USC Aiken students respond to ride-sharing bill in South Carolina legislature

CSRA News

Students at University of South Carolina Aiken spent the week planning ways to honor three students who died last week. 

This comes as state lawmakers discuss a newly-introduced rideshare bill aimed at keeping people safe in Uber and Lyft vehicles. 

While students discuss ways they can use those rideshare apps safely, one state lawmaker hopes a bill passes that will require the ridesharing companies to put forth more effort to ensure people get inside the right vehicle. 

“Check who you’re riding with before you actually get in the vehicle,” said USC Aiken Student Body President Brandon Eberl of the resounding message heard throughout campus.

Students spent the past week mourning and re-thinking their own safe ridesharing practices after one of their own stepped into the wrong Uber and died. 

“It’s so sad that this had to happen in order for people to [say] oh my goodness I need to make sure that I’m actually checking the car that I’m getting in,” said Q’Ladrin Qourters, USC Aiken Student Body Secretary.

21-year-old Samanthan Josephson, a USC student who stepped inside the wrong Uber while in the Five Points area of Columbia, was found dead later.  Her name could live on though through a bill, H. 4380, introduced by State Representative Seth Rose to help keep others using ridesharing services from getting into the wrong car. 

“This would simply mandate that the illuminated signs would have to be given to each driver,” State Rep. Rose, of Richland County, told NewsChannel 6.

Representative Rose also wants to implement a feature he said is already being done by Uber in larger cities where the light matches a color you can see from your phone.  

“I’ve met with Uber and they are not opposed to the bill and they are actually working on a safety feature now as well with their app,” he said. 

Eberl responded to that bill and said, “You can always just say something that you’re not.  So, I think that having a visual identification to go along with what’s already in place will further enhance security.”

“Uber is almost like a public taxi cab so it’s a personal taxi,” Qourters said. “Taxis have signs on their dash or on the top of their car to say that they are a taxi.”

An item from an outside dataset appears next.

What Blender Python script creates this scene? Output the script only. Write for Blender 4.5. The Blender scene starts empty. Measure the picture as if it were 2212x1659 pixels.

Students also held a moment of silence for Josephson and two other students who died last week at USC Upstate and USC Salkehatchie.  

Lawmakers plan to vote on the bill, which Rep. Rose added would be named in Josephson’s honor, on Thursday.

Rep. Rose said the bill was taken without reference, a rare act, which means it skips committee and goes straight to the house floor. 

Rose hopes other states catch on to this too.

“This psychopath could have driven to any state, in any place, in college campus.  There could be copycats,” he said.